Toy Story: Enda Lightyear or Inaction Man?

WE were promised a looser, leaner leader ready to shake things up a bit, and so the Dáil hushed as the new look “Bendy Enda” was poised for his unveiling.

Fevered speculation had gripped Leinster House since the instant Mr Kenny announced the spectacular policy U-turn that: “From now on I’m going to be myself. I’m going to loosen up a bit.”

This had been the Fine Gael leader’s life-changing, Stars In Their Eyes transformation moment as he effectively declared: “Tonight Matthew, I’m going to be... Enda Kenny!”

What would the “real” Enda be like? Would he have a range of different poses and personalities, like that other plastic blonde, Barbie?

The possibilities of Malibu Enda, Cowboy Enda or even Bollywood Enda were all too exciting to contemplate, so as he emerged into the limelight of Leader’s Questions there was an audible sigh of disappointment as the same old Nice-But-Dull Enda came into view.

It was a missed opportunity as Enda could have taken a leaf out of the book of Pooper-Scooper Barbie (yes, such a bizarre creation really exists) and done a bit of cleaning up after the unpleasant mess George Lee left the party floundering in as he bolted back to RTÉ.
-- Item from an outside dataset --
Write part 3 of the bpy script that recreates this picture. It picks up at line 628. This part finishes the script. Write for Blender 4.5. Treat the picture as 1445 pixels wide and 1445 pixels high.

Mr Kenny’s questions on the banking crisis were slightly less rambling than normal, but apart from that there was no sign of the promised “bustin’ loose”.

But then, what is he really up against? The Taoiseach’s toy shop persona would have to be Inaction Man, proved once again as the opposition pulled him up on the little matter of Brian Cowen having no idea Bank of Scotland Ireland was about to cull half its workforce until it delivered the bombshell.

Labour’s Eamon Gilmore asked if Mr Cowen had perhaps been “asleep”, as what other explanation could there be for his lack of grip on the situation, given the only thing anyone has been talking about during the 18 months of the slump has been, er, banks.

Banks even featured in Fine Gael’s increasingly nasty return hatchet job on Mr Lee, as an ill-advised smear campaign was launched claiming the former, self-proclaimed saviour of democracy, had walked from the Dáil because the cash perks did not live up to his RTÉ standards.

The unseemly spat just confirmed the feeling that Mr Lee and Fine Gael richly deserved each other. What will the Blueshirts do to top their South Dublin by-election choice next time out — parachute in that other wandering RTÉ arch-ego Charlie Bird?

It would surely be too much to hope for, but then you never quite know what is going on in the strange collective brain of Fine Gael.

Maybe if we’re talking toys, perhaps Buzz Lightyear would be a closer fit for Enda. Both have boundless enthusiasm and self-belief and seem oblivious to the reality of their earth-bound limitations.

It would also give him a snappy little catchphrase worthy of this post-“Yes, we can!” world.

Next time he spouts the fantasy line that Fine Gael will win a Dáil majority by themselves at the general election, Mr Kenny could easily underline the lunacy of such an assertion by shouting: “Blueshirts! To infinity and beyond!”